● Exercise prompt: Locate the word "script" in the material, then show every line that holds it.

● Material for this task:
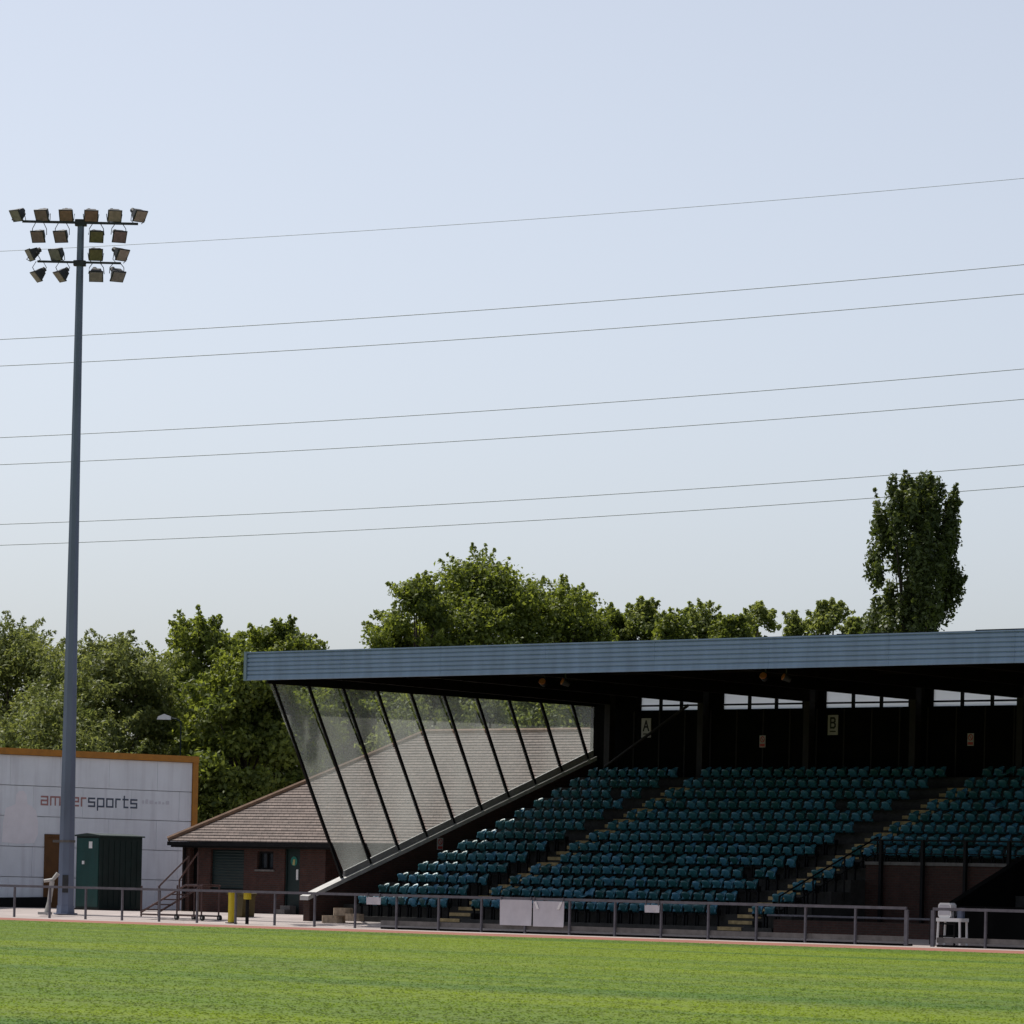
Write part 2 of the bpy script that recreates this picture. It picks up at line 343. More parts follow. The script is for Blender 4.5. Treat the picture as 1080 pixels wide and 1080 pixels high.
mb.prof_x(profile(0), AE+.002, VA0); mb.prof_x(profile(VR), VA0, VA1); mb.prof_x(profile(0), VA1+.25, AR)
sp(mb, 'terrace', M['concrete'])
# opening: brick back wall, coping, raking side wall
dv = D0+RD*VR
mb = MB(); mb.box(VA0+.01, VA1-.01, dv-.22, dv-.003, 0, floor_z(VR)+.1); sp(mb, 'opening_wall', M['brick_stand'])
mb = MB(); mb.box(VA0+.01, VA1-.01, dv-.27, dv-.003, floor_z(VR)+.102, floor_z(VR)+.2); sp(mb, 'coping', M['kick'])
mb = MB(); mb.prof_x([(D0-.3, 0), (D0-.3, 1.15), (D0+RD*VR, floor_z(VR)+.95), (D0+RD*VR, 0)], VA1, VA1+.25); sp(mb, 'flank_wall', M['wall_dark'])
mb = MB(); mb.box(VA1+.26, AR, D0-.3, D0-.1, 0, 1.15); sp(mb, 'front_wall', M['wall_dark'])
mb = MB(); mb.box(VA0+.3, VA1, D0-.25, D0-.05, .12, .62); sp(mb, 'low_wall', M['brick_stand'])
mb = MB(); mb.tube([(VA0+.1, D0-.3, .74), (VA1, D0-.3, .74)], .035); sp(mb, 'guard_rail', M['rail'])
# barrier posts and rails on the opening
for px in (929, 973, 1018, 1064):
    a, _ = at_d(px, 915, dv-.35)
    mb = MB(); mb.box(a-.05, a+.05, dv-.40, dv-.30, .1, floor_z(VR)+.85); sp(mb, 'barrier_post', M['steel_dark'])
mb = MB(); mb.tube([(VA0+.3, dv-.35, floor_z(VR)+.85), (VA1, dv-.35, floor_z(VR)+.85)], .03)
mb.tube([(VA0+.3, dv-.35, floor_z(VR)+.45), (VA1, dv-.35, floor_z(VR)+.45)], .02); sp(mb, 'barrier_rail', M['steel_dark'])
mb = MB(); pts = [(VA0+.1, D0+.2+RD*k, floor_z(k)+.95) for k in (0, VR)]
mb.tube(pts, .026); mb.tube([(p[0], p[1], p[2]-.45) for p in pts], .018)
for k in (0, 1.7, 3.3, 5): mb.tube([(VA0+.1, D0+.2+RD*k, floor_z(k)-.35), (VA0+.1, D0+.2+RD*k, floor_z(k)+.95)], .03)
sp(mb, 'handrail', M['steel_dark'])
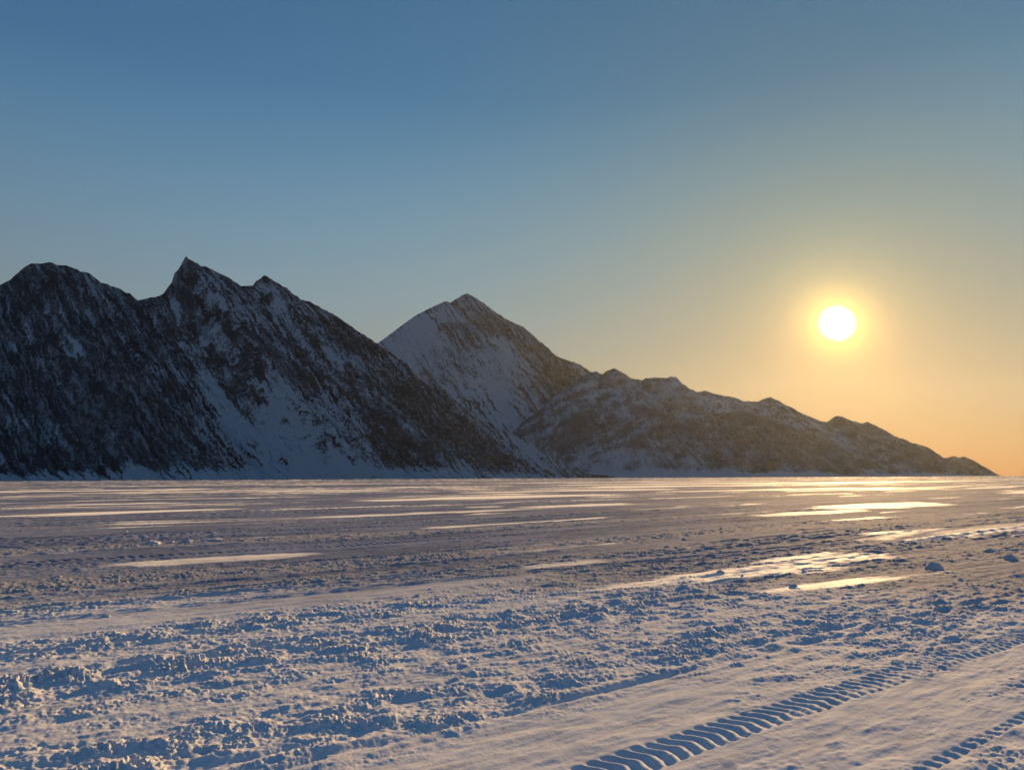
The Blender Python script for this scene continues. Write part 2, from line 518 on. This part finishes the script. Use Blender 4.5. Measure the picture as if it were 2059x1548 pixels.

● Solution:
Write part 2 of the bpy script that recreates this picture. It picks up at line 343. More parts follow. The script is for Blender 4.5. Treat the picture as 1080 pixels wide and 1080 pixels high.
The Blender Python script for this scene continues. Write part 2, from line 518 on. This part finishes the script. Use Blender 4.5. Measure the picture as if it were 2059x1548 pixels.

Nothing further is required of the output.